The bit about getting pissy later is less reasonable, I’ll admit.
I have a “friend” who asks for stuff in this way, but also misses the ends off her sentences. I don’t know why she does this - it’s as if she loses confidence in what she’s saying and just trails off.
Would you like some pizza?
“Well I don’t know but, sort of, I like pizza, but…”
Five minutes later she goes “would it be ok if…?” while taking a slice of pizza.
Let’s go to this bar, I suggest.
“Hmm, that bar… sort of, hmm, the other bar is… you know? Sort of…”
Meaning “I want to go to this other bar instead.”
In addition to this, she doesn’t take responsibility for her own shit. “I’m just going to… you know? Can you look after my bag, because… sort of…” then wanders off and disappears for three hours, leaving me, who wants to do something else, with her bag. Can I call her cell to get her to come and take care of business? No, because it’s in the fucking bag.
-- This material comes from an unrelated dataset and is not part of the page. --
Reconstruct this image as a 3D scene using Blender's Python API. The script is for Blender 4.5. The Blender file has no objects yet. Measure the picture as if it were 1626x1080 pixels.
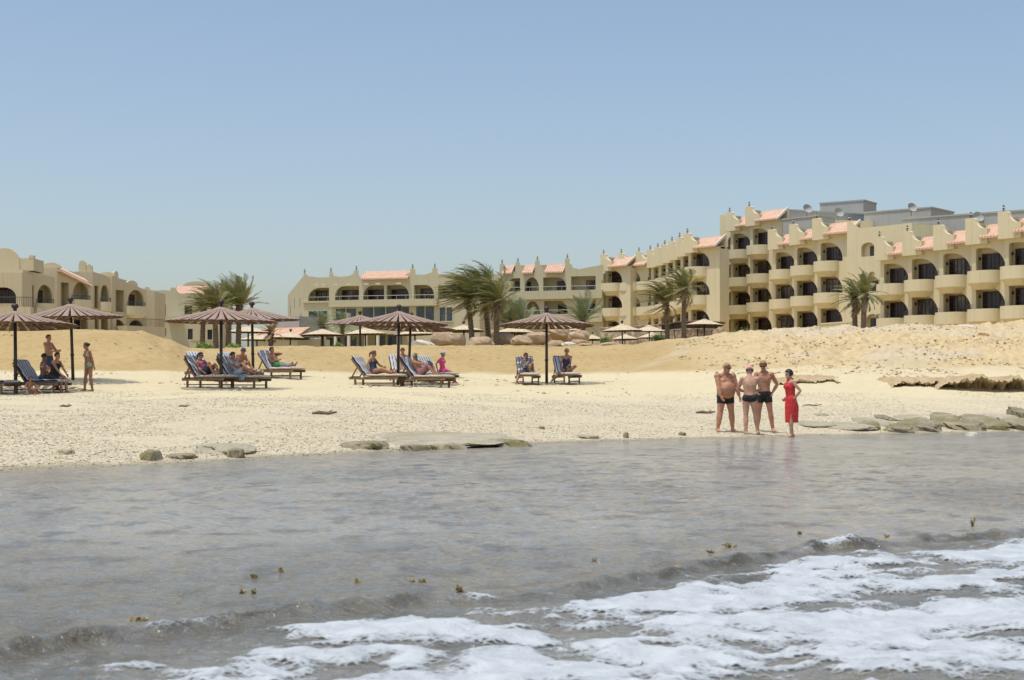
import bpy, bmesh, math, random
import numpy as np
from mathutils import Vector, Matrix, Euler, Quaternion
from mathutils.geometry import tessellate_polygon
PI = math.pi
random.seed(7)
RNG = np.random.default_rng(11)
scn = bpy.context.scene
COL = scn.collection
F, CX, HY, CH = 2500.0, 813.0, 630.0, 1.0      # focal length in photo pixels, image centre, horizon row, eye height

def P(px, py, d):
    """the point the photo shows at (px, py) when it stands d metres away"""
    return Vector(((px - CX) / F * d, d, CH + (HY - py) / F * d))

# ------------------------------------------------------------------ objects
def link(o, parent=None):
    COL.objects.link(o)
    if parent is not None:
        o.parent = parent
    return o

def tag(o, label=None, cat=None, group=None, kind=None):
    if label: o['label'] = label
    if cat: o['category'] = cat
    if group: o['group'] = group
    if kind: o['kind'] = kind
    return o

def thing(name, label, cat, loc=(0, 0, 0), rz=0.0, group=None):
    o = bpy.data.objects.new(name, None)
    o.empty_display_size = 0.2
    link(o)
    o.location = loc
    o.rotation_euler = (0, 0, rz)
    return tag(o, label, cat, group)

def kids(o):
    return [c for c in COL.objects if c.parent is o]

def copy_tree(o, parent=None):
    c = o.copy()
    link(c)
    c.parent = parent
    for ch in list(o.children):
        copy_tree(ch, c)
    return c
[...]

After the second time this happened I got wise to it. Last time we were out she asked if I could sort of… look after… hmm? And I said “no, sorry, you need to look after your own shit”. She looked very hurt.
But I dropped my guard the next day, and let her borrow an article of my clothing, which she then lost.
I recall a fictional story about a family hanging around the house, when one person thinks the other folks might enjoy going into town for the afternoon. What follows is a conversation in which each person concludes that one or more of the other family members wants to go into town, and none of them is dissuaded from that belief since none of them is willing to clearly and explicitly declare their non-interest. Ultimately they all pile in the car and arrive in town, and shortly after come to the realization that none of them really wanted to be there, and that everyone agreed to the trip because that’s what they thought everyone else wanted to do.